今日は,車窓からの風景について書いてみる.皆さんに風景が分かるように記述したいのはやまやまであるが,どうなることか・・・.常磐線の風景はめまぐるしく変わるが,その中で好きな区間は,友部から岩間の間と大甕(「おおみか」と読む)から東海の区間である.特に友部と岩間間の山々を見たいと思って,今日は進行方向向かって右側に陣取っている(家路の車窓というくらいだから,東京方面に電車は進行中である).窓際に女子高生が足を突き出して座っていたが,わざわざ頭を下げて対面に座った.一瞬,変態オヤジと思われたような気がしたが,彼女は,今は眠りこけて時々膝が当たるのも気にしていないようだ.まず,大甕と東海の区間を通った.比較的距離が長く,線路近くに緑がせまっていたかと思うと,住宅街,田んぼ,水色の鉄橋を渡って久慈川を越える風景が続く.かなりめまぐるしく変わる.今は,あまりにも風景の変化が激しく思っていたよりも良くないという印象だ.勝田駅に着いた.なんか工事の用具があって,美しくない.自分が土木技術者でありながら,やっぱり,美しくない.水戸駅も期待できないので,しばし筆を休めよう.

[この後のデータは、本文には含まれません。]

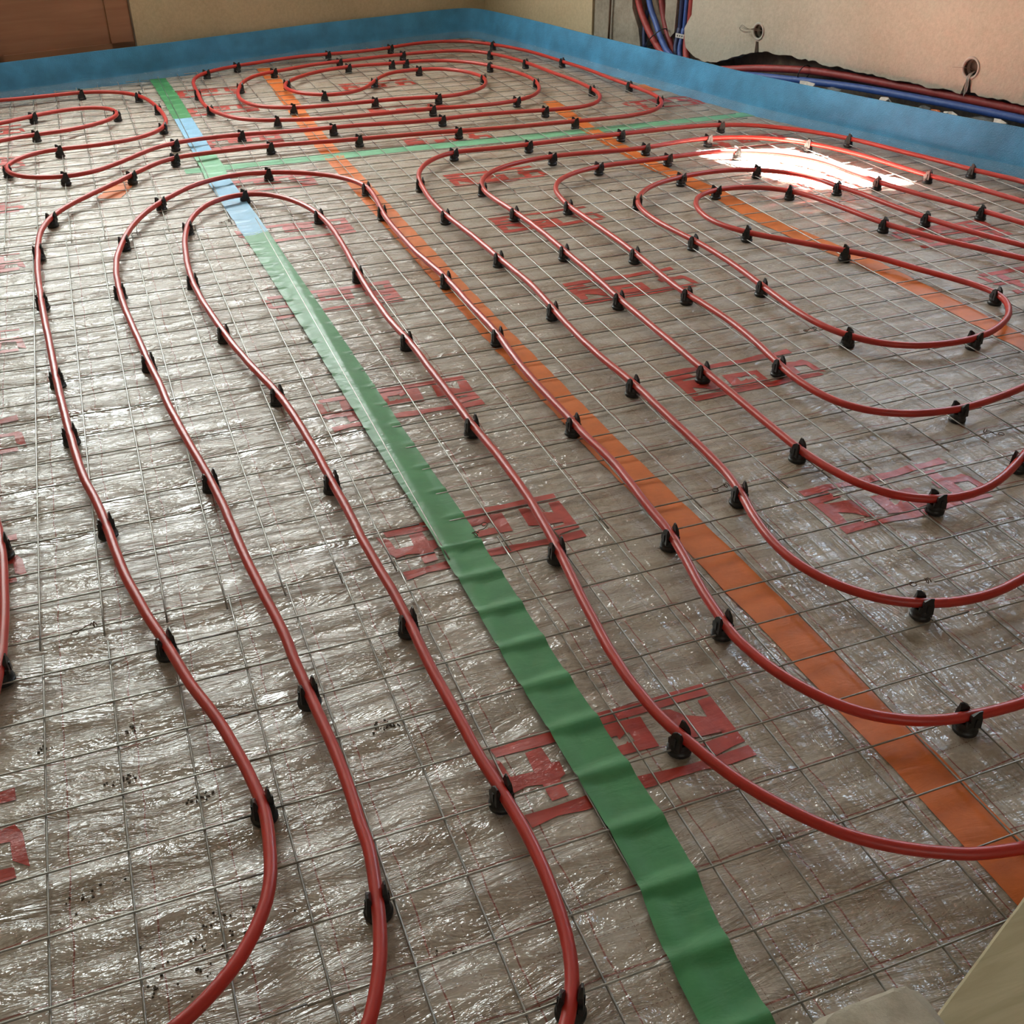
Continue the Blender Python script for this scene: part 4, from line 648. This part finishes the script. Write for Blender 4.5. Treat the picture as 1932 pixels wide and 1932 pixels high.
# ---------------------------------------------------------------- black pipe clips
def clip_meshes():
    b = MB(); b.lathe([(.0165, -.001), (.0186, .001), (.0188, .0060), (.0168, .0078), (.0162, .0105), (.0172, .0118), (.0165, .0155), (.0142, .0205)], 22)
    # saddle shoulders that cradle the pipe
    for sgn in (-1, 1): b.box((sgn*.0115, 0, .0225), .0028, .0105, .0050)
    base = b
    def jaw(sgn, yo):
        prof = [(.0090, .0150), (.0095, .0300), (.0070, .0365), (.0074, .0388), (.0100, .0462), (.0124, .0468), (.0132, .0400), (.0142, .0320), (.0150, .0150)]
        half = {0: .0100, 1: .0096, 2: .0084, 3: .0078, 4: .0030, 5: .0030, 6: .0076, 7: .0096, 8: .0104}
        m = MB(); n = len(prof); sh = {4: .0045, 5: .0045}
        v = [Vector((sgn*x, yo-half[i]+sh.get(i, 0)*sgn, z)) for i, (x, z) in enumerate(prof)]+[Vector((sgn*x, yo+half[i]+sh.get(i, 0)*sgn, z)) for i, (x, z) in enumerate(prof)]
        tri = geometry.tessellate_polygon([[Vector((x, z, 0)) for x, z in prof]])
        fs = [tuple(t) for t in tri]+[tuple(n+i for i in reversed(t)) for t in tri]+[(i, (i+1) % n, n+(i+1) % n, n+i) for i in range(n)]
        m.add(v, fs)
        # thin rib on the outer face
        m.box((sgn*.0148, yo, .026), .0012, .0018, .0080)
        return m
    return base, jaw(-1, -.0035), jaw(1, .0035)
cb, j1, j2 = clip_meshes()
proto = empty('pipe_clip', (0, 0, 0))
ob = cb.build('clip_base', M['clip'], proto); oj = j1.build('clip_jaw', M['clip'], proto); ok_ = j2.build('clip_jaw', M['clip'], proto)
for o in (ob, oj, ok_):
    try:
        import bmesh
        bm = bmesh.new(); bm.from_mesh(o.data); bmesh.ops.recalc_face_normals(bm, faces=bm.faces); bm.to_mesh(o.data); bm.free()
    except Exception: pass
autosmooth(ob, 40)
ORD = 'first second third fourth fifth sixth seventh eighth ninth tenth eleventh twelfth thirteenth fourteenth fifteenth sixteenth'.split()
SEC = {'long': [(10, 'black clip on the leftmost pipe run, %s from the bottom'), (14, 'black clip on the straight pipe behind the cross tape, %s from left'),
                (25, 'black clip on the back coil outermost turn, %s from its right end, backwards'), (33, 'black clip on the back coil middle turn, %s from front centre, rightwards'),
                (40, 'black clip on the innermost turn of the back coil, %s from its left'), (51, 'black clip on the back coil second turn, %s from its left end, clockwise'),
                (59, 'black clip on the outer back-left loop, %s counted from the green tape')],
       'back left': [(99, 'black clip on the small inner back-left loop, %s from its upper end')],
       'outer arch': [(99, 'black clip on the wider arch pipe, %s from its bottom left end')],
       'inner arch': [(99, 'black clip on the tighter arch pipe, %s from its bottom left end')],
       'outermost right loop': [(99, 'black clip on the outermost right loop, %s from its upper right end')],
       'second right loop': [(99, 'black clip on the second right loop, %s from its upper right end')],
       'third right loop': [(99, 'black clip on the third right loop, %s from its upper right end')],
       'innermost right loop': [(99, 'black clip on the innermost right loop, %s from its upper right end')],
       'left edge': [(99, 'black clip cut by the left edge of the photo, %s from top')]}
first = True
for k, (pts, cl) in PIPES.items():
    lo = 0; secs = SEC[k]; si = 0; start = 0
    for i, (x, y, a) in enumerate(cl):
        while i >= secs[si][0]: start = secs[si][0]; si += 1
        if first: r = proto; first = False
        else:
            r = proto.copy(); col.objects.link(r)
            for ch in (ob, oj, ok_):
                c = ch.copy(); col.objects.link(c); c.parent = r
        r.location = (x, y, .001); r.rotation_euler = (0, 0, math.radians(a-90))
        tag(r, secs[si][1] % ORD[i-start], 'pipe clip', 'black clips holding the pipes to the mesh')

# ---------------------------------------------------------------- blue foam edge strip
V = []; Fc = []; n = len(strip); TH = .007; NZ = 7
for i, p in enumerate(strip):
    t = (strip[min(i+1, n-1)]-strip[max(0, i-1)]).normalized(); nn = Vector((-t.y, t.x, 0))     # away from the room
    hh = .158+.006*noise.noise(Vector((i*.05, 0, 0)))
    lean = .020+.012*noise.noise(Vector((i*.04, 4, 0)))+.018*sm(2.4, 3.0, p.x)
    for side in (0, 1):
        for k in range(NZ+1):
            z = -.004+(hh+.004)*k/NZ; q = z/hh
            off = -.012*(1-min(1, q*4))+lean*q*q+.004*noise.noise(Vector((i*.12, q*2, 7)))+side*TH
            V.append(p+nn*off+ZW*z)
for i in range(n-1):
    a = i*2*(NZ+1); c = (i+1)*2*(NZ+1)
    for k in range(NZ):
        Fc.append((a+k, a+k+1, c+k+1, c+k)); Fc.append((a+NZ+1+k, c+NZ+1+k, c+NZ+2+k, a+NZ+2+k))
    Fc.append((a+NZ, a+2*NZ+1, c+2*NZ+1, c+NZ)); Fc.append((a, c, c+NZ+1, a+NZ+1))
st = mesh_obj('edge_strip', V, Fc, M['foam'], None, True)
tag(st, 'blue foam edge strip running along the back and right walls', 'foam strip')
autosmooth(st, 50)
V = []; Fc = []; rnd = random.Random(3)
for i, p in enumerate(strip):
    t = (strip[min(i+1, n-1)]-strip[max(0, i-1)]).normalized(); nn = Vector((-t.y, t.x, 0))
    for k in range(5):
        q = k/4; r = rnd.uniform(-1, 1)*.006
        V.append(p+nn*(-.004-.050*q+r*(k > 0))+ZW*(.030*(1-q)**2+.006+abs(rnd.uniform(-1, 1))*.007*(k > 0)))
for i in range(n-1):
    for k in range(4): a = i*5+k; Fc.append((a, a+1, a+6, a+5))
mesh_obj('film_skirt', V, Fc, M['film'], st)

# ---------------------------------------------------------------- behind the strip, right wall
b = MB(); V = []; Fc = []; m = 90
for i in range(m+1):
    s = 1.35+i*(5.6-1.35)/m
    for k in range(9):
        q = k/8; p = wallR(s, .035+.030*noise.noise(Vector((s*9, k*.7, 0)))+.03*q, -.165+.255*q); V.append(p)
    if i:
        for k in range(8): a = (i-1)*9+k; Fc.append((a, a+9, a+10, a+1))
o = mesh_obj('plastic_sheet', V, Fc, M['bfilm'], None, False); tag(o, 'crumpled dark blue plastic sheet between foam strip and right wall', 'plastic sheet')
rnd = random.Random(11)
def scrap(s, off, z, sz, mat, label):
    c = wallR(s, z+.006, off+.01); V = [c]; k = 9; Fc = []
    for i in range(k): a = 2*math.pi*i/k; V.append(c+WD*sz*math.cos(a)*rnd.uniform(.7, 1.2)+WN*sz*.35*math.sin(a)*rnd.uniform(.7, 1.2)+ZW*rnd.uniform(-.4, .5)*sz*.7)
    V[0] = V[0]+ZW*sz*.35
    W = [v-ZW*.004 for v in V]
    for i in range(k): Fc.append((0, i+1, (i+1) % k+1)); Fc.append((k+1, k+1+(i+1) % k+1, k+1+i+1)); Fc.append((i+1, k+2+i, k+2+(i+1) % k, (i+1) % k+1))
    tag(mesh_obj('plastic_scrap', V+W, Fc, mat), label, 'plastic scrap', 'crumpled scraps behind the foam strip')
for s, off, z, sz, mt, lb in ((2.56, -.10, .115, .050, 'paper', 'pale crumpled scrap left of centre behind the blue strip'), (2.70, -.085, .115, .040, 'film', 'clear film scrap beside the pale scrap behind the strip'),
                          (2.98, -.10, .125, .036, 'paper', 'white torn scrap below the blue sleeved pipe'), (3.16, -.10, .125, .035, 'film', 'clear film scrap under the second wall box'),
                          (3.22, -.09, .122, .022, 'orange', 'small orange scrap under the second wall box'), (3.30, -.10, .125, .038, 'paper', 'white torn scrap right of the orange scrap'),
                          (3.43, -.10, .125, .055, 'film', 'long clear crumpled film at the right edge'), (3.50, -.08, .13, .035, 'paper', 'rightmost white scrap behind the blue strip')):
    scrap(s, off, z, sz, M[mt], lb)
def sleeve(name, pts, r, mat, label):
    b = MB(); b.tube(cr([tuple(wallR(*q)) for q in pts], .02), r, 14); return tag(b.build(name, mat, None, True), label, 'sleeved pipe', 'insulated supply pipes at the right wall')
sleeve('sleeved_pipe', [(1.22, .62, .045), (1.262, .40, .04), (1.30, .30, .035), (1.36, .235, .02), (1.45, .165, .0), (1.56, .105, -.02), (1.72, .065, -.03), (1.95, .085, -.01), (2.2, .125, .02), (2.53, .158, .035), (3.0, .170, .03), (3.55, .172, .03), (4.4, .165, .03), (5.6, .16, .03)], .0165, M['rins'],
       'bright red sleeved pipe crossing the chase, then lying above the blue one')
sleeve('sleeved_pipe', [(1.30, .66, .06), (1.335, .40, .055), (1.375, .30, .045), (1.44, .23, .03), (1.52, .165, .0), (1.62, .11, -.03), (1.78, .055, -.045), (2.0, .080, -.04), (2.3, .105, -.02), (2.71, .132, .0), (3.1, .144, .0), (3.55, .148, .0), (4.4, .142, .0), (5.6, .13, .0)], .0150, M['bins'],
       'blue sleeved pipe lying below the red one along the wall base')
sleeve('sleeved_pipe', [(1.40, .66, .07), (1.42, .42, .068), (1.44, .32, .065), (1.48, .24, .055), (1.54, .16, .04), (1.62, .09, .02), (1.8, .03, .0)], .0165, M['dred'], 'dark red sleeved pipe curving behind the crossing pair in the chase')
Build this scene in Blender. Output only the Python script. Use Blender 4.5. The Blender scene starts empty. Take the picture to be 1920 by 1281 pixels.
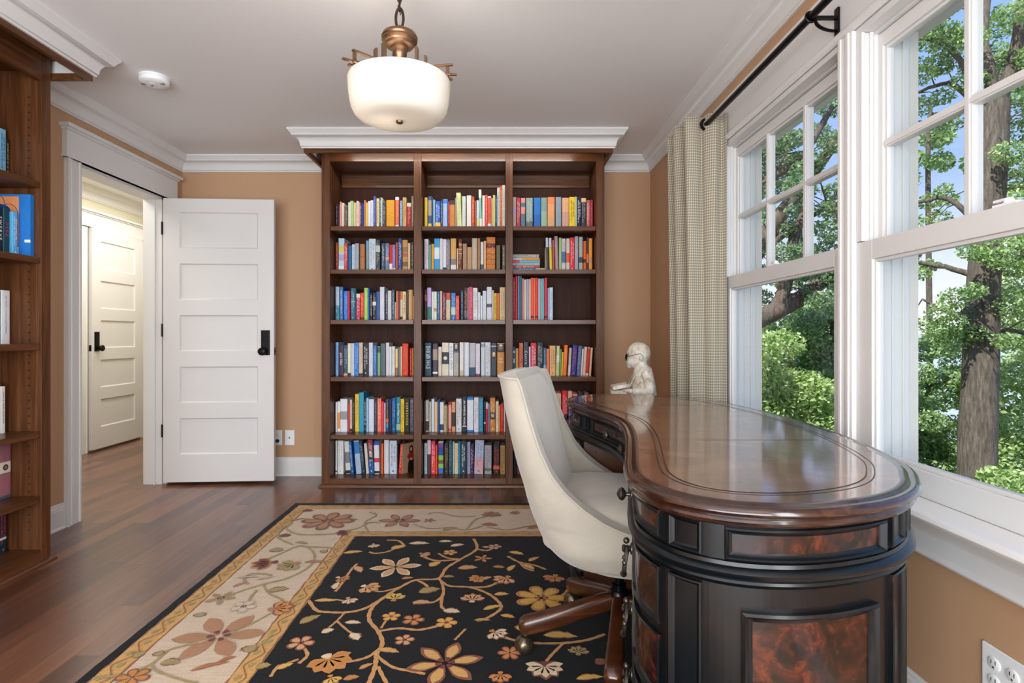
import bpy, bmesh, math, random
import numpy as np
from mathutils import Vector, Matrix
R = math.radians
PI = math.pi
SC = bpy.context.scene
COL = SC.collection
random.seed(7)

# ------------------------------------------------------------------ camera
EYE = 1.057
cam_d = bpy.data.cameras.new('camera')
cam_d.sensor_width = 36.0
cam_d.lens = 1060.0 * 36.0 / 1920.0
cam_d.shift_x = 20.0 / 1920.0
cam_d.shift_y = -10.5 / 1920.0
cam_d.clip_start = 0.02
cam_d.clip_end = 2000
cam = bpy.data.objects.new('camera', cam_d)
cam.location = (0, 0, EYE)
cam.rotation_euler = (R(90), 0, 0)
COL.objects.link(cam)
SC.camera = cam

# ------------------------------------------------------------------ view
SC.view_settings.view_transform = 'Standard'
SC.view_settings.look = 'None'
SC.view_settings.gamma = 1.0
SC.view_settings.use_curve_mapping = False
SC.view_settings.exposure = 0.80
try:
    SC.cycles.max_bounces = 9
    SC.cycles.diffuse_bounces = 5
    SC.cycles.glossy_bounces = 4
    SC.cycles.transmission_bounces = 6
    SC.cycles.transparent_max_bounces = 12
    SC.cycles.caustics_reflective = False
    SC.cycles.caustics_refractive = False
    SC.cycles.sample_clamp_indirect = 6.0
    SC.cycles.use_denoising = True
except Exception:
    pass

# ------------------------------------------------------------------ sky
world = bpy.data.worlds.new('sky')
SC.world = world
world.use_nodes = True
wn = world.node_tree
wn.nodes.clear()
w_out = wn.nodes.new('ShaderNodeOutputWorld')
w_bg = wn.nodes.new('ShaderNodeBackground')
w_tc = wn.nodes.new('ShaderNodeTexCoord')
w_sep = wn.nodes.new('ShaderNodeSeparateXYZ')
w_ramp = wn.nodes.new('ShaderNodeValToRGB')
w_map = wn.nodes.new('ShaderNodeMapRange')
w_map.inputs['From Min'].default_value = -0.2
w_map.inputs['From Max'].default_value = 1.0
wn.links.new(w_tc.outputs['Generated'], w_sep.inputs[0])
wn.links.new(w_sep.outputs['Z'], w_map.inputs['Value'])
wn.links.new(w_map.outputs[0], w_ramp.inputs[0])
wn.links.new(w_ramp.outputs[0], w_bg.inputs['Color'])
wn.links.new(w_bg.outputs[0], w_out.inputs['Surface'])
cr = w_ramp.color_ramp
cr.elements[0].position = 0.0
cr.elements[0].color = (0.42, 0.45, 0.48, 1)
cr.elements[1].position = 1.0
cr.elements[1].color = (0.10, 0.18, 0.40, 1)
for p, c in ((0.16, (0.62, 0.58, 0.58)), (0.22, (0.42, 0.44, 0.50)), (0.36, (0.19, 0.27, 0.44)), (0.6, (0.13, 0.22, 0.43))):
    e = cr.elements.new(p)
    e.color = (*c, 1)
w_bg.inputs['Strength'].default_value = 1.4

sun_d = bpy.data.lights.new('sun', 'SUN')
sun_d.energy = 4.6
sun_d.angle = R(0.6)
sun_d.color = (1.0, 0.96, 0.88)
sun = bpy.data.objects.new('sun', sun_d)
sun.rotation_euler = Vector((0.50, 0.42, -0.80)).to_track_quat('-Z', 'Y').to_euler()
sun.location = (-6, -6, 12)
COL.objects.link(sun)

def area(name, loc, look, sx, sy, power, col=(1, 1, 1), spread=180):
    d = bpy.data.lights.new(name, 'AREA')
    d.shape = 'RECTANGLE'
    d.size = sx
    d.size_y = sy
    d.energy = power
    d.color = col
    d.spread = R(spread)
    o = bpy.data.objects.new(name, d)
    o.location = loc
    o.rotation_euler = Vector(look).to_track_quat('-Z', 'Z').to_euler()
    COL.objects.link(o)
    return o

# added fill panel before the solid near wall, standing in for daylight
area('window_daylight', (-0.65, -1.86, 1.25), (0, 1, 0.06), 3.3, 2.2, 150, (0.86, 0.94, 1.0))
# second added fill, out of frame on the solid right wall; no window there
area('window_daylight', (1.10, -0.45, 1.38), (-1, 0.15, 0.0), 1.3, 1.3, 46, (0.86, 0.94, 1.0))
# hallway ceiling lamp
area('hall_light', (-3.05, 4.4, 2.39), (0, 0, -1), 0.6, 3.0, 27, (1.0, 0.96, 0.91))

# ------------------------------------------------------------------ helpers
def lin(c):
    if isinstance(c, str):
        c = [int(c[i:i + 2], 16) / 255 for i in (0, 2, 4)]
    return tuple((x / 12.92 if x <= 0.04045 else ((x + 0.055) / 1.055) ** 2.4) for x in c)

MATS = {}

class NT:
    def __init__(s, name):
        s.m = bpy.data.materials.new(name)
        s.m.use_nodes = True
        s.t = s.m.node_tree
        s.t.nodes.clear()
        s.out = s.n('OutputMaterial')
        s.b = s.n('BsdfPrincipled')
        s.l(s.b.outputs[0], s.out.inputs[0])
    def n(s, typ, **k):
        nd = s.t.nodes.new('ShaderNode' + typ)
        for a, v in k.items():
            setattr(nd, a, v)
        return nd
    def l(s, a, b):
        s.t.links.new(a, b)
    def set(s, **k):
        for a, v in k.items():
            key = {'rough': 'Roughness', 'metal': 'Metallic', 'coat': 'Coat Weight', 'coatr': 'Coat Roughness', 'spec': 'Specular IOR Level',
                   'base': 'Base Color', 'sheen': 'Sheen Weight', 'trans': 'Transmission Weight', 'ior': 'IOR'}[a]
            if key == 'Base Color':
                v = (*lin(v), 1)
            s.b.inputs[key].default_value = v
    def coord(s, kind='Object', scale=(1, 1, 1), loc=(0, 0, 0), rot=(0, 0, 0)):
        tc = s.n('TexCoord')
        mp = s.n('Mapping')
        mp.inputs['Scale'].default_value = scale
        mp.inputs['Location'].default_value = loc
        mp.inputs['Rotation'].default_value = rot
        s.l(tc.outputs[kind], mp.inputs[0])
        return mp.outputs[0]
    def noise(s, vec, scale=5, detail=4, rough=0.55, dist=0.0):
        nd = s.n('TexNoise')
        nd.inputs['Scale'].default_value = scale
        nd.inputs['Detail'].default_value = detail
        nd.inputs['Roughness'].default_value = rough
        nd.inputs['Distortion'].default_value = dist
        if vec is not None:
            s.l(vec, nd.inputs['Vector'])
        return nd.outputs[0]
    def math(s, op, a, b=None, c=None):
        nd = s.n('Math', operation=op)
        for i, v in enumerate((a, b, c)):
            if v is None:
                continue
            if isinstance(v, (int, float)):
                nd.inputs[i].default_value = v
            else:
                s.l(v, nd.inputs[i])
        return nd.outputs[0]
    def ramp(s, fac, stops, interp='LINEAR'):
        nd = s.n('ValToRGB')
        r = nd.color_ramp
        r.interpolation = interp
        while len(r.elements) < len(stops):
            r.elements.new(0.5)
        for e, (p, c) in zip(r.elements, stops):
            e.position = p
            e.color = (*lin(c), 1)
        s.l(fac, nd.inputs[0])
        return nd.outputs[0]
    def mix(s, fac, a, b, mode='MIX'):
        nd = s.n('MixRGB', blend_type=mode)
        for i, v in enumerate((fac, a, b)):
            if isinstance(v, (int, float)):
                nd.inputs[i].default_value = v
            elif isinstance(v, (str, tuple)):
                nd.inputs[i].default_value = (*lin(v), 1)
            else:
                s.l(v, nd.inputs[i])
        return nd.outputs[0]
    def color(s, o):
        s.l(o, s.b.inputs['Base Color'])
    def bump(s, hgt, strength=0.3, dist=0.002):
        nd = s.n('Bump')
        nd.inputs['Strength'].default_value = strength
        nd.inputs['Distance'].default_value = dist
        s.l(hgt, nd.inputs['Height'])
        s.l(nd.outputs[0], s.b.inputs['Normal'])
        if s.b.inputs['Coat Weight'].default_value > 0:
            pass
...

内原を過ぎた.そろそろ風景もそれらしくなってきた.友部駅に着いた.友部駅の雰囲気,駅そばも,旅先で出会うお店のようで僕は好きだ.まだ食べたことはないが.さぁ,友部を出発だ.アサヒの旨茶を飲みながら風景を眺めることにしよう.緑の斜面の上に屋根が時折見える.それを過ぎるといきなり開け,遠くになんていう名前か知らないが山の影が薄暮に浮き上がる.と北関東自動車道のコンクリートの橋をくぐり,また,緑の木々が線路に接近し山は見えなくなる.次は,どんな風に山は僕の目の前に現れるのであろうか.まだ見えない.車掌が「岩間,岩間です」と言い岩間駅に着くと,その目の前に大きく山が聳え立つのである.岩間駅の案内には,愛宕山ハイキングコース所要時間5時間とか藤原藤房の碑とか書いてある.あの山は,愛宕山と言うのか・・・山の見える風景は好きだ.山の風景は,それほどめまぐるしく変化はしない.しかし,見る位置が確実に変わっているのだから,少しずつ変化しているはずだ.この少しずつの変化が,何か心を穏やかにしているのかもしれない.この点で大甕と東海のめまぐるしい変化とは異なっているように思う.急激な変化はエネルギッシュで動的なものだが,穏やかな変化は心を落ち着けてくれる作用があるのかもしれない.もっとも変化が無いのはつまらない.変化にも種類があることを今日の車窓の風景から学んだような気がする.